(Required task):
All of the entries need to be written out again, exactly as they are.

(Raw records):

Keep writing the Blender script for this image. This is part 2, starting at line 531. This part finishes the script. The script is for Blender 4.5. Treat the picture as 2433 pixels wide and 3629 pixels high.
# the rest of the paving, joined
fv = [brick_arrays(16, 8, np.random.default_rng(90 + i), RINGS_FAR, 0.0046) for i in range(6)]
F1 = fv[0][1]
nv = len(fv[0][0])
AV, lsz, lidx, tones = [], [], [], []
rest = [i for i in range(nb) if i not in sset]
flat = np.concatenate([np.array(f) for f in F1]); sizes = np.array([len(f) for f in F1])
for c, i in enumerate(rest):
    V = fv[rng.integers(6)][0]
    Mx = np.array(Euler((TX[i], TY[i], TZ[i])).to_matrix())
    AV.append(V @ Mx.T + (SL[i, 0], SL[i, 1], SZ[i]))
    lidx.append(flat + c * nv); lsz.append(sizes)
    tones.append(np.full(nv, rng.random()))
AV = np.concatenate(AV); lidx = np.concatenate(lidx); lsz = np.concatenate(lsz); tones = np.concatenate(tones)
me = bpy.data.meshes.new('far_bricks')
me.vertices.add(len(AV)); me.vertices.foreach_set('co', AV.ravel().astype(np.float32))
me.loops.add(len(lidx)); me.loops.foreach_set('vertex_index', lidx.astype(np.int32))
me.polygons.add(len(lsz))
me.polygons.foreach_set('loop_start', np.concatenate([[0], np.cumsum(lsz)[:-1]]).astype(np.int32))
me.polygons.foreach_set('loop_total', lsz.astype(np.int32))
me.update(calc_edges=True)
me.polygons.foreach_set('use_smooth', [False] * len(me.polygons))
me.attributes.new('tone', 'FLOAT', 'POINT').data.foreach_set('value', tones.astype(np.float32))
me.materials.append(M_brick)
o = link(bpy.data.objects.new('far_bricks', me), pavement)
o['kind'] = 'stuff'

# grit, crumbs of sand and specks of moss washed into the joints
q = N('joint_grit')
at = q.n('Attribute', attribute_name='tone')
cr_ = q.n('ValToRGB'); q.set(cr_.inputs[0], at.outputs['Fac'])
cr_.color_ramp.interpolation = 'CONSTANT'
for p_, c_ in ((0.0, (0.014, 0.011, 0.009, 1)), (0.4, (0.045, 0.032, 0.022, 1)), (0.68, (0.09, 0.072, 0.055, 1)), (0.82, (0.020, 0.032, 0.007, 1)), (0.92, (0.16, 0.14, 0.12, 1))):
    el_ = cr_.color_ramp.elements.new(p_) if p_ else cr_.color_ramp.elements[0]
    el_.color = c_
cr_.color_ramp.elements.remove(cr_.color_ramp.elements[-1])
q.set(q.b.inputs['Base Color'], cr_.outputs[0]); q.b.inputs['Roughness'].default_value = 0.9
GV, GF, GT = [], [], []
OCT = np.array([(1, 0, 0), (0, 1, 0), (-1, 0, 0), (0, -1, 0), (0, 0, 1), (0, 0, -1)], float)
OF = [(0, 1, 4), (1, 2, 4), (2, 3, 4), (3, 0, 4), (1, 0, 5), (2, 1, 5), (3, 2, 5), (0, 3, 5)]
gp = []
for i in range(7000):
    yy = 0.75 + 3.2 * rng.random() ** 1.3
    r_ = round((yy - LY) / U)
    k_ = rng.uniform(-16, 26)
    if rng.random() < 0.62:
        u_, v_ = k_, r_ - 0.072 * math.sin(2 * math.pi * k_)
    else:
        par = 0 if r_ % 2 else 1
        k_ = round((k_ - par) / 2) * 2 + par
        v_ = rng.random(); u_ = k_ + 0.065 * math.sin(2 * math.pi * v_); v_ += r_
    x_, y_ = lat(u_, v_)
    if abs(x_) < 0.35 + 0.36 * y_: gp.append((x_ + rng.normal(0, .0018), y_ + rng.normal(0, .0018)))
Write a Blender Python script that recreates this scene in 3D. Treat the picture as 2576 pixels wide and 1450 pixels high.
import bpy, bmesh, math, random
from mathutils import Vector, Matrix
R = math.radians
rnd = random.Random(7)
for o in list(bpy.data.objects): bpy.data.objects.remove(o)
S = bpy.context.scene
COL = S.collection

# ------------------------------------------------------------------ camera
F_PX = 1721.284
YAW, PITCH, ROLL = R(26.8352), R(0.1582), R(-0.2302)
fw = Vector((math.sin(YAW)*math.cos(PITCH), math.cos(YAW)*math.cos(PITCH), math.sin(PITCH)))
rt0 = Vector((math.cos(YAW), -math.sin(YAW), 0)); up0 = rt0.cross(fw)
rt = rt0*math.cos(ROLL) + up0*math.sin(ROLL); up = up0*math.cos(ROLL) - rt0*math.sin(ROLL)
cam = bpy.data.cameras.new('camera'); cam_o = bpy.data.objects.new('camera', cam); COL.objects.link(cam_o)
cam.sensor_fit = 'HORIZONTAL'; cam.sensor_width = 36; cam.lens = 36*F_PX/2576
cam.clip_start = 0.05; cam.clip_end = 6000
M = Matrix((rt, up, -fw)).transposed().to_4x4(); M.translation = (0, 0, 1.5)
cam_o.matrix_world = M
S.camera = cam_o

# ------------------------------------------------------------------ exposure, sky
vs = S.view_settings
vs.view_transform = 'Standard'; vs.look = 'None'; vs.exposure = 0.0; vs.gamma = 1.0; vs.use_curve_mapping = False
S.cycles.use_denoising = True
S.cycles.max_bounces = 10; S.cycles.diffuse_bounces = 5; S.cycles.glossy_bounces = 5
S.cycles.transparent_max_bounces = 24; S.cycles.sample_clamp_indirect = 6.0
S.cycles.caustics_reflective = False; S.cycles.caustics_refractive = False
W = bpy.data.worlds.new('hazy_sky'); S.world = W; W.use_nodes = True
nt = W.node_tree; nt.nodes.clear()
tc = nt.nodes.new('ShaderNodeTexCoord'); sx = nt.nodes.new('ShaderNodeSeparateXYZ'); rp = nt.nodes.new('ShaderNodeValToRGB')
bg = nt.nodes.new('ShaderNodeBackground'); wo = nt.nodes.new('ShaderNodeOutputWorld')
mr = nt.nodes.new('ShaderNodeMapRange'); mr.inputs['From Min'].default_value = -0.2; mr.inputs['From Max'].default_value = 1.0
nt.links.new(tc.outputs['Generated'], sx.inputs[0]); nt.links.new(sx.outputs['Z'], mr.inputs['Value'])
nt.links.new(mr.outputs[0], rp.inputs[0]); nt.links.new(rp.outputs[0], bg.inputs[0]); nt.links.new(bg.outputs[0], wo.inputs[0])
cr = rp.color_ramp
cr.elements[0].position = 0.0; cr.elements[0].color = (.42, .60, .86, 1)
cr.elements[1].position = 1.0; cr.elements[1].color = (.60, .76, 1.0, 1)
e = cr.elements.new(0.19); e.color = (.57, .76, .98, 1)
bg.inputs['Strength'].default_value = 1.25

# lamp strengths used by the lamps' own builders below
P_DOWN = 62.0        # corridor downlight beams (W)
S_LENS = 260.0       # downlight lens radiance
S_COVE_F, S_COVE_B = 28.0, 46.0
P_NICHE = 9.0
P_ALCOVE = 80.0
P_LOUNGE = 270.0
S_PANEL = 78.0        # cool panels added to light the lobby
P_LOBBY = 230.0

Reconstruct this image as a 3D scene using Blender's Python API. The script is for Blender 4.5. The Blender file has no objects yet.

(Output for this task):
Keep writing the Blender script for this image. This is part 2, starting at line 531. This part finishes the script. The script is for Blender 4.5. Treat the picture as 2433 pixels wide and 3629 pixels high.
# the rest of the paving, joined
fv = [brick_arrays(16, 8, np.random.default_rng(90 + i), RINGS_FAR, 0.0046) for i in range(6)]
F1 = fv[0][1]
nv = len(fv[0][0])
AV, lsz, lidx, tones = [], [], [], []
rest = [i for i in range(nb) if i not in sset]
flat = np.concatenate([np.array(f) for f in F1]); sizes = np.array([len(f) for f in F1])
for c, i in enumerate(rest):
    V = fv[rng.integers(6)][0]
    Mx = np.array(Euler((TX[i], TY[i], TZ[i])).to_matrix())
    AV.append(V @ Mx.T + (SL[i, 0], SL[i, 1], SZ[i]))
    lidx.append(flat + c * nv); lsz.append(sizes)
    tones.append(np.full(nv, rng.random()))
AV = np.concatenate(AV); lidx = np.concatenate(lidx); lsz = np.concatenate(lsz); tones = np.concatenate(tones)
me = bpy.data.meshes.new('far_bricks')
me.vertices.add(len(AV)); me.vertices.foreach_set('co', AV.ravel().astype(np.float32))
me.loops.add(len(lidx)); me.loops.foreach_set('vertex_index', lidx.astype(np.int32))
me.polygons.add(len(lsz))
me.polygons.foreach_set('loop_start', np.concatenate([[0], np.cumsum(lsz)[:-1]]).astype(np.int32))
me.polygons.foreach_set('loop_total', lsz.astype(np.int32))
me.update(calc_edges=True)
me.polygons.foreach_set('use_smooth', [False] * len(me.polygons))
me.attributes.new('tone', 'FLOAT', 'POINT').data.foreach_set('value', tones.astype(np.float32))
me.materials.append(M_brick)
o = link(bpy.data.objects.new('far_bricks', me), pavement)
o['kind'] = 'stuff'

# grit, crumbs of sand and specks of moss washed into the joints
q = N('joint_grit')
at = q.n('Attribute', attribute_name='tone')
cr_ = q.n('ValToRGB'); q.set(cr_.inputs[0], at.outputs['Fac'])
cr_.color_ramp.interpolation = 'CONSTANT'
for p_, c_ in ((0.0, (0.014, 0.011, 0.009, 1)), (0.4, (0.045, 0.032, 0.022, 1)), (0.68, (0.09, 0.072, 0.055, 1)), (0.82, (0.020, 0.032, 0.007, 1)), (0.92, (0.16, 0.14, 0.12, 1))):
    el_ = cr_.color_ramp.elements.new(p_) if p_ else cr_.color_ramp.elements[0]
    el_.color = c_
cr_.color_ramp.elements.remove(cr_.color_ramp.elements[-1])
q.set(q.b.inputs['Base Color'], cr_.outputs[0]); q.b.inputs['Roughness'].default_value = 0.9
GV, GF, GT = [], [], []
OCT = np.array([(1, 0, 0), (0, 1, 0), (-1, 0, 0), (0, -1, 0), (0, 0, 1), (0, 0, -1)], float)
OF = [(0, 1, 4), (1, 2, 4), (2, 3, 4), (3, 0, 4), (1, 0, 5), (2, 1, 5), (3, 2, 5), (0, 3, 5)]
gp = []
for i in range(7000):
    yy = 0.75 + 3.2 * rng.random() ** 1.3
    r_ = round((yy - LY) / U)
    k_ = rng.uniform(-16, 26)
    if rng.random() < 0.62:
        u_, v_ = k_, r_ - 0.072 * math.sin(2 * math.pi * k_)
    else:
        par = 0 if r_ % 2 else 1
        k_ = round((k_ - par) / 2) * 2 + par
        v_ = rng.random(); u_ = k_ + 0.065 * math.sin(2 * math.pi * v_); v_ += r_
    x_, y_ = lat(u_, v_)
    if abs(x_) < 0.35 + 0.36 * y_: gp.append((x_ + rng.normal(0, .0018), y_ + rng.normal(0, .0018)))
Write a Blender Python script that recreates this scene in 3D. Treat the picture as 2576 pixels wide and 1450 pixels high.
import bpy, bmesh, math, random
from mathutils import Vector, Matrix
R = math.radians
rnd = random.Random(7)
for o in list(bpy.data.objects): bpy.data.objects.remove(o)
S = bpy.context.scene
COL = S.collection

# ------------------------------------------------------------------ camera
F_PX = 1721.284
YAW, PITCH, ROLL = R(26.8352), R(0.1582), R(-0.2302)
fw = Vector((math.sin(YAW)*math.cos(PITCH), math.cos(YAW)*math.cos(PITCH), math.sin(PITCH)))
rt0 = Vector((math.cos(YAW), -math.sin(YAW), 0)); up0 = rt0.cross(fw)
rt = rt0*math.cos(ROLL) + up0*math.sin(ROLL); up = up0*math.cos(ROLL) - rt0*math.sin(ROLL)
cam = bpy.data.cameras.new('camera'); cam_o = bpy.data.objects.new('camera', cam); COL.objects.link(cam_o)
cam.sensor_fit = 'HORIZONTAL'; cam.sensor_width = 36; cam.lens = 36*F_PX/2576
cam.clip_start = 0.05; cam.clip_end = 6000
M = Matrix((rt, up, -fw)).transposed().to_4x4(); M.translation = (0, 0, 1.5)
cam_o.matrix_world = M
S.camera = cam_o

# ------------------------------------------------------------------ exposure, sky
vs = S.view_settings
vs.view_transform = 'Standard'; vs.look = 'None'; vs.exposure = 0.0; vs.gamma = 1.0; vs.use_curve_mapping = False
S.cycles.use_denoising = True
S.cycles.max_bounces = 10; S.cycles.diffuse_bounces = 5; S.cycles.glossy_bounces = 5
S.cycles.transparent_max_bounces = 24; S.cycles.sample_clamp_indirect = 6.0
S.cycles.caustics_reflective = False; S.cycles.caustics_refractive = False
W = bpy.data.worlds.new('hazy_sky'); S.world = W; W.use_nodes = True
nt = W.node_tree; nt.nodes.clear()
tc = nt.nodes.new('ShaderNodeTexCoord'); sx = nt.nodes.new('ShaderNodeSeparateXYZ'); rp = nt.nodes.new('ShaderNodeValToRGB')
bg = nt.nodes.new('ShaderNodeBackground'); wo = nt.nodes.new('ShaderNodeOutputWorld')
mr = nt.nodes.new('ShaderNodeMapRange'); mr.inputs['From Min'].default_value = -0.2; mr.inputs['From Max'].default_value = 1.0
nt.links.new(tc.outputs['Generated'], sx.inputs[0]); nt.links.new(sx.outputs['Z'], mr.inputs['Value'])
nt.links.new(mr.outputs[0], rp.inputs[0]); nt.links.new(rp.outputs[0], bg.inputs[0]); nt.links.new(bg.outputs[0], wo.inputs[0])
cr = rp.color_ramp
cr.elements[0].position = 0.0; cr.elements[0].color = (.42, .60, .86, 1)
cr.elements[1].position = 1.0; cr.elements[1].color = (.60, .76, 1.0, 1)
e = cr.elements.new(0.19); e.color = (.57, .76, .98, 1)
bg.inputs['Strength'].default_value = 1.25

# lamp strengths used by the lamps' own builders below
P_DOWN = 62.0        # corridor downlight beams (W)
S_LENS = 260.0       # downlight lens radiance
S_COVE_F, S_COVE_B = 28.0, 46.0
P_NICHE = 9.0
P_ALCOVE = 80.0
P_LOUNGE = 270.0
S_PANEL = 78.0        # cool panels added to light the lobby
P_LOBBY = 230.0

Reconstruct this image as a 3D scene using Blender's Python API. The script is for Blender 4.5. The Blender file has no objects yet.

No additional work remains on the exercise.